Oil prices fell on Monday after posting their biggest weekly gain in nearly two months at the end of last week, as geopolitical risks in Ukraine and the Middle East kept investors on edge.
Brent crude fell below $75 a barrel, after jumping nearly 6% last week. West Texas Intermediate crude approached $71 a barrel.
Russia's war in Ukraine has escalated with the use of longer-range missiles by both sides, raising concerns that crude flows could be affected.
Iranian oil
Meanwhile, Iran has announced it will increase its capacity to make nuclear fuel after being criticised by the International Atomic Energy Agency, as the OPEC member braces for possible sanctions during the second term of US President-elect Donald Trump.
Vivek Dhar, an analyst at the Commonwealth Bank of Australia, said the IAEA’s rebuke of Iran and Tehran’s response increased the likelihood that Trump would seek to impose sanctions on Iranian oil exports after taking office, putting around 1 million barrels a day of supply at risk of disruption.

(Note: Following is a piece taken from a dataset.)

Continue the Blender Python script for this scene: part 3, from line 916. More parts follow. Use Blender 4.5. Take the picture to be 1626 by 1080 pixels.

Russian crude flows could also be affected by the escalation of the war in Ukraine, he added.
OPEC decision
Oil has been trading in a range of about $6 a barrel since mid-October, alternating between weekly gains and losses, as concerns about geopolitical tensions weighing on supply offset expectations of ample crude in 2025. The Organization of the Petroleum Exporting Countries and its oil-producing allies, known as OPEC+, meet this week to decide on output, and banks including Citigroup and JPMorgan expect a planned increase to be delayed for a third time.
The spread between commodity futures contracts in different time frames is showing an increase in optimism, with most spreads moving towards backward where prices in short-dated futures are higher than prices in long-dated contracts, reflecting strong demand in the near term. The spread between three-month Brent crude futures contracts has risen to $1.21 a barrel from 70 cents early last week, indicating an increase in optimism for oil in the short term.